Mittlerweile geht es nicht mehr nur um Green Meetings – es zeigt sich, dass CSR ein Innovationstreiber ist und neue Chancen birgt. Darum konzipieren wir zukunftsweisende Kampagnen und Konzepte, die aufzeigen, wie Unternehmen aus der Veranstaltungsbranche Nachhaltigkeit mit ihrem Kerngeschäft verbinden können.

Gibt es dafür universelle Lösungen?
Keinesfalls. Ob Kongresscenter, Hotel oder Unternehmen – die Aufgabenstellungen sind stets individuell. Darum gibt es keine vorgefertigten Lösungen, die für alle gelten. Einige haben bspw. schon begonnen, Nachhaltigkeit in ihre Kernprozesse zu integrieren. Andere fangen ganz von vorne an. Dann bieten wir zunächst einen Workshop, der alle verantwortlichen Mitarbeiter für das Thema sensibilisiert, einzelne Handlungsfelder und Einsparpotentiale aufzeigt. Meist erarbeiten wir gemeinsam mit dem Kunden detaillierte Leitfäden, die praxistauglich sind und als Richtschnur für „grüne“ Veranstaltungen“ gelten. Uns ist es wichtig – jenseits von Zertifikaten – den Weg aufzuzeigen, der zu mehr Nachhaltigkeit führt, ein abstraktes Thema greifbar macht sowie zum Mitmachen motiviert. Unser Ziel ist es außerdem, Veranstaltern mehr Sicherheit und eine klare Richtung für nachhaltige Aktivitäten zu geben. Und zu zeigen, dass man durch einfache Maßnahmen schon viel erreichen und Kosten einsparen kann.

Wohin geht Ihrer Einschätzung nach die Reise?
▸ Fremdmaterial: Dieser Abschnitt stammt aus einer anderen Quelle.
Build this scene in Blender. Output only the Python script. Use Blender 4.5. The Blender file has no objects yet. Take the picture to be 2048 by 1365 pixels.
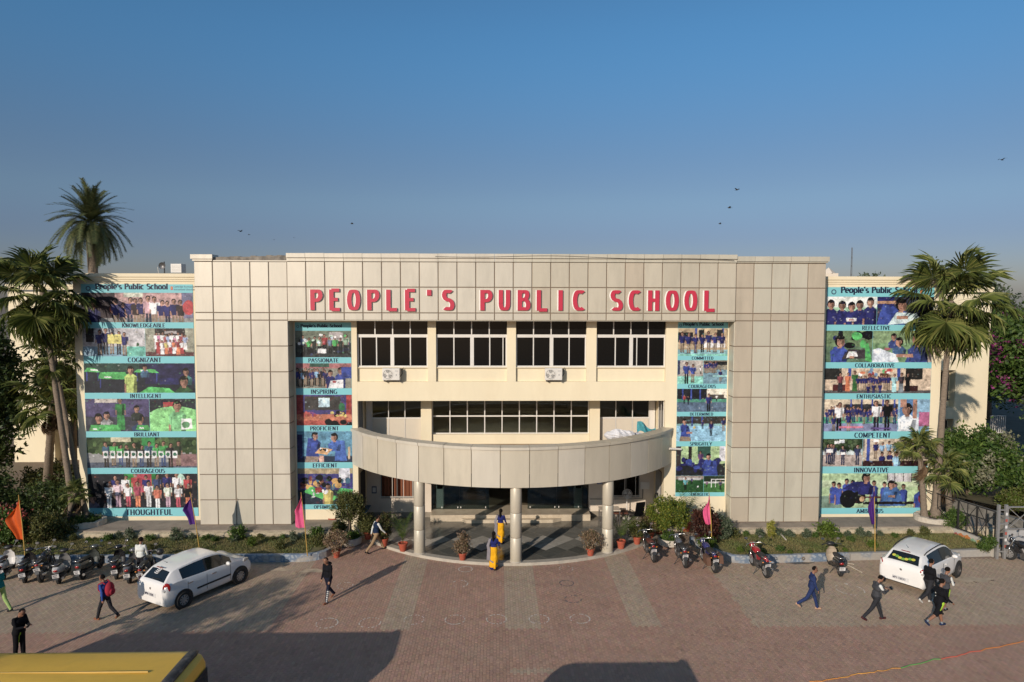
import bpy, math, random
import numpy as np
from mathutils import Vector, Matrix
R = math.radians
scene = bpy.context.scene
C = scene.collection
# ------------------------------------------------------------------ camera
CAMX, CAMH = -0.752, 11.0
YAW, PITCH, ROLL, FPX = 0.0226, 0.0605, 0.0023, 1365.2
_fwd = Vector((math.sin(YAW)*math.cos(PITCH), math.cos(YAW)*math.cos(PITCH), -math.sin(PITCH)))
_rt = Vector((math.cos(YAW), -math.sin(YAW), 0)); _up = _rt.cross(_fwd)
_rt, _up = _rt*math.cos(ROLL)+_up*math.sin(ROLL), _up*math.cos(ROLL)-_rt*math.sin(ROLL)
cam = bpy.data.cameras.new('camera'); camo = bpy.data.objects.new('camera', cam); C.objects.link(camo)
M4 = Matrix((( _rt.x, _up.x, -_fwd.x, CAMX), (_rt.y, _up.y, -_fwd.y, 0), (_rt.z, _up.z, -_fwd.z, CAMH), (0, 0, 0, 1)))
camo.matrix_world = M4
cam.sensor_width = 36; cam.lens = FPX/2048*36; cam.clip_end = 6000; cam.clip_start = 0.1
scene.camera = camo
# ------------------------------------------------------------------ light
SUN_EL, SUN_AZ = R(20.0), R(31.5)          # light travels towards (+x,+y), 31.5 deg east of +y
w = bpy.data.worlds.new('World'); scene.world = w; w.use_nodes = True
nt = w.node_tree; nt.nodes.clear()
sky = nt.nodes.new('ShaderNodeTexSky'); sky.sky_type = 'NISHITA'; sky.sun_disc = False
sky.sun_elevation = SUN_EL; sky.sun_rotation = math.pi+SUN_AZ
sky.altitude = 500; sky.air_density = 1.0; sky.dust_density = 1.2; sky.ozone_density = 2.4
bg = nt.nodes.new('ShaderNodeBackground'); bg.inputs[1].default_value = 0.112
wo = nt.nodes.new('ShaderNodeOutputWorld')
# dusty winter air: the sky is greyer and dimmer towards the horizon, the same all round
wtc = nt.nodes.new('ShaderNodeTexCoord'); wsx = nt.nodes.new('ShaderNodeSeparateXYZ'); wr = nt.nodes.new('ShaderNodeValToRGB'); wm = nt.nodes.new('ShaderNodeMixRGB')
wm.blend_type = 'MULTIPLY'; wm.inputs[0].default_value = 1.0; wr.color_ramp.interpolation = 'EASE'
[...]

Mittlerweile ist ein Green Meeting nicht mehr nur ein Green Meeting. Viele unserer Kunden aus der MICE-Branche haben mit der Umsetzung nachhaltiger Veranstaltungen begonnen und merken jetzt, dass es sich auf viele Teilbereiche des Unternehmens auswirkt. Und Mitarbeiter sind die Basis für eine funktionierende Nachhaltigkeit. Dementsprechend ist es wichtig, alle am Unternehmen beteiligten mit auf die Reise zu nehmen. CO2-Reduktion, Ressourcenschonung und soziales Handeln sind ein dynamischer Prozess – keine statische Lösung. Ich denke, jeder sollte einfach damit anfangen, alle weiteren Steps ergeben sich automatisch. Wie heißt es so schön: Lieber auf neuen Wegen stolpern, als in den alten Bahnen auf der Stelle treten.